### PROMPT
Using the entries that follow, collect the lines where the word "script" appears.

### DATA ENTRIES
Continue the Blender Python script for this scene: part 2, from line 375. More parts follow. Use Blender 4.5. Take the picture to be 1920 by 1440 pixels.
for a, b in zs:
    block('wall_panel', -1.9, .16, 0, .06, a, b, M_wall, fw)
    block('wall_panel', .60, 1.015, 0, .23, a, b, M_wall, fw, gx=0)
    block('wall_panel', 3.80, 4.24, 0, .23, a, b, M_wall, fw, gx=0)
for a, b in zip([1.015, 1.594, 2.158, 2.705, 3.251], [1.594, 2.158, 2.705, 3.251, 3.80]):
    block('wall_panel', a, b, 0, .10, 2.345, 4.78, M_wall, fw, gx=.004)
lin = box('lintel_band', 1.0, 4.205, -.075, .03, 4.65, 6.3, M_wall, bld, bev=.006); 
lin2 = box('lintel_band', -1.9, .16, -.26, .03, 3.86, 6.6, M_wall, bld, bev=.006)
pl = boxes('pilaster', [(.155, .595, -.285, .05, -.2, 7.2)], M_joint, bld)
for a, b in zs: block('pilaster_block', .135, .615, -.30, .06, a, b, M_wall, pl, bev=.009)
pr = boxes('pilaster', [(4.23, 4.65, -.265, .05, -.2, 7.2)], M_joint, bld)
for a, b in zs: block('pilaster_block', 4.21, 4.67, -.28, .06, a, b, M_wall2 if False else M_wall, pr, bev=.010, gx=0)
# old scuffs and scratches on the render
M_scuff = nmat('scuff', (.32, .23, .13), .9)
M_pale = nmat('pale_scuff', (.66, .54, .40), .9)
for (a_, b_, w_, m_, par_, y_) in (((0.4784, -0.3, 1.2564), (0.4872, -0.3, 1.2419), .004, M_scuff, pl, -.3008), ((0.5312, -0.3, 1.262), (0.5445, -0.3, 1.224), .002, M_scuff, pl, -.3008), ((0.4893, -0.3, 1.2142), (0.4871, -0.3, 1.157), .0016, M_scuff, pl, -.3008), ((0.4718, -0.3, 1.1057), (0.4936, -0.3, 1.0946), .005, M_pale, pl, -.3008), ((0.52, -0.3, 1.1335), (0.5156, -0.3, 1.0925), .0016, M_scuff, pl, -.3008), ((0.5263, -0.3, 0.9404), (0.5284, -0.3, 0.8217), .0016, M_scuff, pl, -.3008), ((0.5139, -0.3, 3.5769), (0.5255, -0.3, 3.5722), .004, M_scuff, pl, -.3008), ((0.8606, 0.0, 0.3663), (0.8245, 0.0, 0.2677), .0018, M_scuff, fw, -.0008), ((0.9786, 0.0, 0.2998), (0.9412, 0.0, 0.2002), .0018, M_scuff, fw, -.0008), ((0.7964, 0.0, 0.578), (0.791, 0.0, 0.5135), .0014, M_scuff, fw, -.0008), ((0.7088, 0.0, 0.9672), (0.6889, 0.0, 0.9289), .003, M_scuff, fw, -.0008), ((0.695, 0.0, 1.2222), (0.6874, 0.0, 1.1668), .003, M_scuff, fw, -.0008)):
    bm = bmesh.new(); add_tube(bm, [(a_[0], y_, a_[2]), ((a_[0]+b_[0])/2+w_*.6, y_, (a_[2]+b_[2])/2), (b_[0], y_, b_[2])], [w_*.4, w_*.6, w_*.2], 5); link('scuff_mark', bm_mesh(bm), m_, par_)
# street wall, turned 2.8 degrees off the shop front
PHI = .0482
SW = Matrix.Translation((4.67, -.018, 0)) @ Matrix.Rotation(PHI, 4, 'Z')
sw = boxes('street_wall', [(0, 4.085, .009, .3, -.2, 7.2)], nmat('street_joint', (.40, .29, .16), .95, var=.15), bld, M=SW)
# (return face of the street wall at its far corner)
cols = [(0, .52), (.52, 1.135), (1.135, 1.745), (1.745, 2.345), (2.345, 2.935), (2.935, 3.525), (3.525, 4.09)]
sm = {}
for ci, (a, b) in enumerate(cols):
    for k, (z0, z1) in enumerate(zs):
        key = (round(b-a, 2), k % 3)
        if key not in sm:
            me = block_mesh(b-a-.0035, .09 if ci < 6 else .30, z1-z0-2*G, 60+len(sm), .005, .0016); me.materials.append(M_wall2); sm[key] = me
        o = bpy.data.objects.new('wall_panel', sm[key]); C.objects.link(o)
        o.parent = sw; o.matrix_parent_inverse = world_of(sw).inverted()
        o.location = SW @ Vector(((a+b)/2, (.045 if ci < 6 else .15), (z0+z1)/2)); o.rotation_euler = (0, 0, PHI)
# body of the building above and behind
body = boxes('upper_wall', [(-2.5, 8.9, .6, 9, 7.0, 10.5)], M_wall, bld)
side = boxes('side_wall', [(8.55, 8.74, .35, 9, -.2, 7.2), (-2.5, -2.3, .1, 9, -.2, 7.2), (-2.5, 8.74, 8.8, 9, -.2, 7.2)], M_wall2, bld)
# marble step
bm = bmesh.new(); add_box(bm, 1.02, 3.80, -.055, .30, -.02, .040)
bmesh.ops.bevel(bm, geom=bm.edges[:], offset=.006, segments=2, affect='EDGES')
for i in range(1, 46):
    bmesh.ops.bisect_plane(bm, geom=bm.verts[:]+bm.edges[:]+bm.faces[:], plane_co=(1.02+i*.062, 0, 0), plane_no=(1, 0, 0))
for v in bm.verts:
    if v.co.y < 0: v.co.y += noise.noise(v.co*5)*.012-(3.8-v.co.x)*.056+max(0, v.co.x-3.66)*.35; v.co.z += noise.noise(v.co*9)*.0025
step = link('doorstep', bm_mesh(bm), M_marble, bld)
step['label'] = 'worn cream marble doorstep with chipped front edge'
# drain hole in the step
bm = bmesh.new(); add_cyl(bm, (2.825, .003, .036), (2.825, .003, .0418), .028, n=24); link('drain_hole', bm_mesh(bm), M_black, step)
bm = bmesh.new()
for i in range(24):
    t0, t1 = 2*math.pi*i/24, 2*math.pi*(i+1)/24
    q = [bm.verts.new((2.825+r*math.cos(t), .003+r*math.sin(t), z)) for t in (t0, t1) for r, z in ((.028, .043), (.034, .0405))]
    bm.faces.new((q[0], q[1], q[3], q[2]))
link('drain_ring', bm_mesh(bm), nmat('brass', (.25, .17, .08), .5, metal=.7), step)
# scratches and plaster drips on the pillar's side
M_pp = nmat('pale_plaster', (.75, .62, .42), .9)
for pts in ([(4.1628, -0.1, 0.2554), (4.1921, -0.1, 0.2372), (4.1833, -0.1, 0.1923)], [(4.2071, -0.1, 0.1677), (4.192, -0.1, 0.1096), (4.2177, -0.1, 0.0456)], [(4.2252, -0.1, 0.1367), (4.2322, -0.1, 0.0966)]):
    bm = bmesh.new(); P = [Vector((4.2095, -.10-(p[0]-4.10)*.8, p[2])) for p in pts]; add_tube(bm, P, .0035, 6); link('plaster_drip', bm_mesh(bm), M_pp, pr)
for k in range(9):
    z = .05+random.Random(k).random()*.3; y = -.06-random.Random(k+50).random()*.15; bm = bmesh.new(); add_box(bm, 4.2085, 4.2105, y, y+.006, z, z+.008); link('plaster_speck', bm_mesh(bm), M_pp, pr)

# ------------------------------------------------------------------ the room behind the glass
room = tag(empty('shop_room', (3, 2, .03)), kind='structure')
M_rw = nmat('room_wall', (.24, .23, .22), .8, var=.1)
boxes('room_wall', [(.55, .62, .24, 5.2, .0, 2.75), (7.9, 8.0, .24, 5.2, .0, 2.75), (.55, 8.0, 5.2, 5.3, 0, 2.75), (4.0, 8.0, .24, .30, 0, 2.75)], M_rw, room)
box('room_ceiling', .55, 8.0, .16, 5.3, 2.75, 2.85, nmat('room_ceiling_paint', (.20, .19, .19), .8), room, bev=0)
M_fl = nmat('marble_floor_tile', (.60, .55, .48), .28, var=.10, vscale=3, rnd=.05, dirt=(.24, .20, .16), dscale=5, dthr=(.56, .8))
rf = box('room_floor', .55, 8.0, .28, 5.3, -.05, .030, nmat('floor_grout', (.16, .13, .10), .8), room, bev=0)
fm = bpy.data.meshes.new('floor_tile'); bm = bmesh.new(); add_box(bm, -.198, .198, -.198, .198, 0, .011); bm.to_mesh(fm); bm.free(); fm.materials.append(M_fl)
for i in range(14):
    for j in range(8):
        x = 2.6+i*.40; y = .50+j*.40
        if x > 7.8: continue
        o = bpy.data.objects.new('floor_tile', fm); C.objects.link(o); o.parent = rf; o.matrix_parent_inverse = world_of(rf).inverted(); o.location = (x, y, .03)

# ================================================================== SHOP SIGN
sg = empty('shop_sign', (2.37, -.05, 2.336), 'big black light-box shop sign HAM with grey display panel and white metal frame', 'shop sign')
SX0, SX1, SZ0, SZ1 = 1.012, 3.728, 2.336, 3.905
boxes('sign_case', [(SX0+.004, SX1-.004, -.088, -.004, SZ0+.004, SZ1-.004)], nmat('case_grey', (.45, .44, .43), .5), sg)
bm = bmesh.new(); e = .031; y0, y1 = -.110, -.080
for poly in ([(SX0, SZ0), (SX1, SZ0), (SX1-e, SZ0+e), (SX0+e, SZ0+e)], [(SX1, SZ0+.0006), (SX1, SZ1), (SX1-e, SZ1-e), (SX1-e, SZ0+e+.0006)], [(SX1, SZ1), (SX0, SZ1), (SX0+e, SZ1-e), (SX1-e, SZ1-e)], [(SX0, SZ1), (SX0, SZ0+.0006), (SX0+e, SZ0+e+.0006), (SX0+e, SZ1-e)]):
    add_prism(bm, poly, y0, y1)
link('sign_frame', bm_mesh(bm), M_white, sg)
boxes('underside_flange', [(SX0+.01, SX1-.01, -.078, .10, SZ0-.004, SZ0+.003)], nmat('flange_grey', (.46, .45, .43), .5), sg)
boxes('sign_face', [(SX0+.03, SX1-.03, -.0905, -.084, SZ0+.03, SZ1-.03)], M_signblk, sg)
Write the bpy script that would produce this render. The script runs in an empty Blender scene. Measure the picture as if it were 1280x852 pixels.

### RESPONSE TO THIS EXERCISE
Continue the Blender Python script for this scene: part 2, from line 375. More parts follow. Use Blender 4.5. Take the picture to be 1920 by 1440 pixels.
Write the bpy script that would produce this render. The script runs in an empty Blender scene. Measure the picture as if it were 1280x852 pixels.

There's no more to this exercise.